Harman and Ising had long aspired to start their own studio, and had created and copyrighted the cartoon character Bosko in 1928. After losing their jobs at the Winkler studio, Harman and Ising financed a short Bosko demonstration film called Bosko, The Talk-Ink Kid. The cartoon featured Bosko at odds with his animator – portrayed in live-action by Rudy Ising; impressed Leon Schlesinger, who paired Harman and Ising with Warner Bros. Schlesinger wanted the Bosko character to star in a new series of cartoons he dubbed Looney Tunes (the title being a parody of Walt Disney’s Silly Symphony cartoons). The pair made Sinkin' in the Bathtub in 1930, and the cartoon did well. Harman took over direction of the Looney Tunes starring the character, while Ising took a sister series called Merrie Melodies that consisted of one-shot stories and characters. The two animators broke off ties with Schlesinger later in 1933 over budget disputes with the producer, and went to the Van Beuren Studio, which was making cartoons for RKO Radio Pictures.

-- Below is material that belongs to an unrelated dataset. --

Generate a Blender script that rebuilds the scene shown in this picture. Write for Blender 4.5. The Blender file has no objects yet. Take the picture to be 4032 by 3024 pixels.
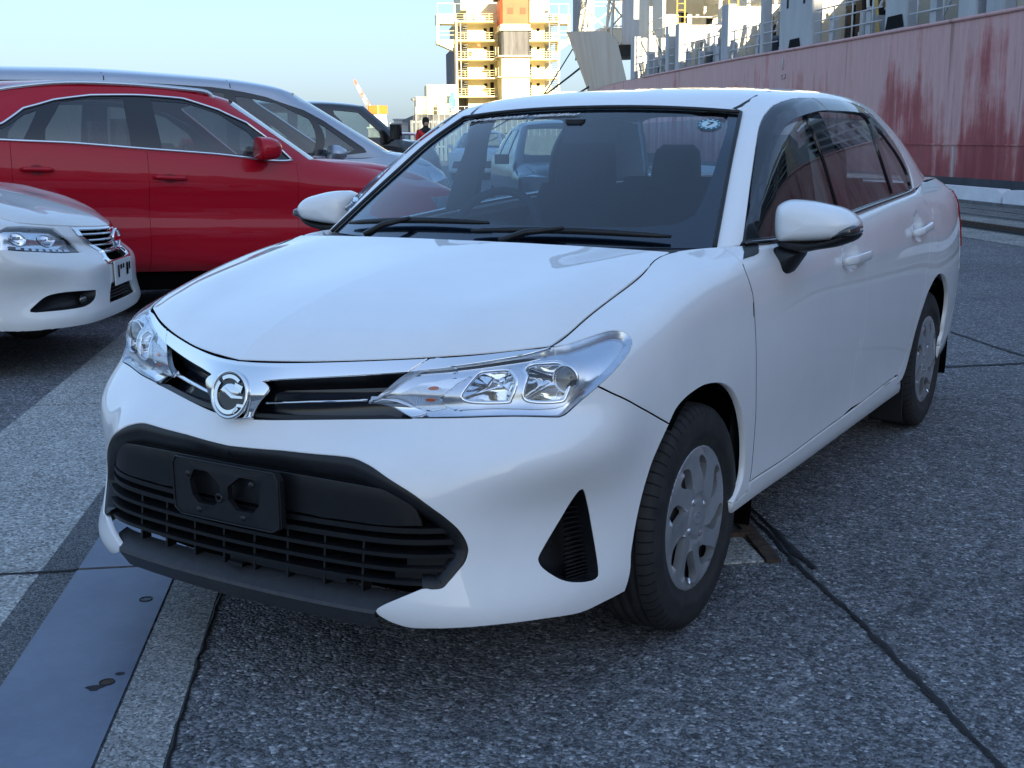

There, they were offered a contract to produce the Cubby Bear cartoon series. Harman and Ising produced two released cartoons for this series, but were in the midst of making a third cartoon when a contractual dispute arose. The pair left Van Beuren, but kept the completed cartoon and finally released it in the 1940s.

MGM[]

Harman and Ising had maintained the rights to the Bosko character, and they signed a deal with Metro-Goldwyn-Mayer to start a new series of Bosko shorts in 1934. The two maintained the same division of work they had used at Warner Bros.: Harman worked on Bosko shorts, and Ising directed one-shots. They also tried unsuccessfully to create new cartoon stars for their new distributors. Their cartoons, though technically superior to those they had made for Schlesinger at Warner's, were still music-driven shorts with little to no plot. When the new Happy Harmonies series ran significantly over-budget in 1937, MGM fired Harman and Ising and established its own in-house studio, the Metro-Goldwyn-Mayer cartoon studio, which was headed by Fred Quimby. Harman and Ising still found work at the time as animation freelancers. Harman and Ising lent their former ink-and-painters to Walt Disney while Snow White and the Seven Dwarfs was behind schedule. Disney afterward commissioned Harman and Ising to produce a Silly Symphony cartoon, Merbabies, in return. Disney reneged on a deal he had made for two other Harman-Ising cartoons to be produced for the studio. Harman and Ising sold the cartoons to MGM, and Quimby later agreed to hire the animators back to the studio. In 1939, Harman created his masterpiece, Peace on Earth, a downbeat morality tale about two squirrels discovering the evils of humanity, which was nominated for an Oscar. Despite the success of these and later cartoons, MGM's production under Harman and Ising remained low. In 1941, Harman left MGM and formed a new studio with Disney veteran Mel Shaw. The two took over Ub Iwerks' old studio in Beverly Hills, California, where they created training films for the Army.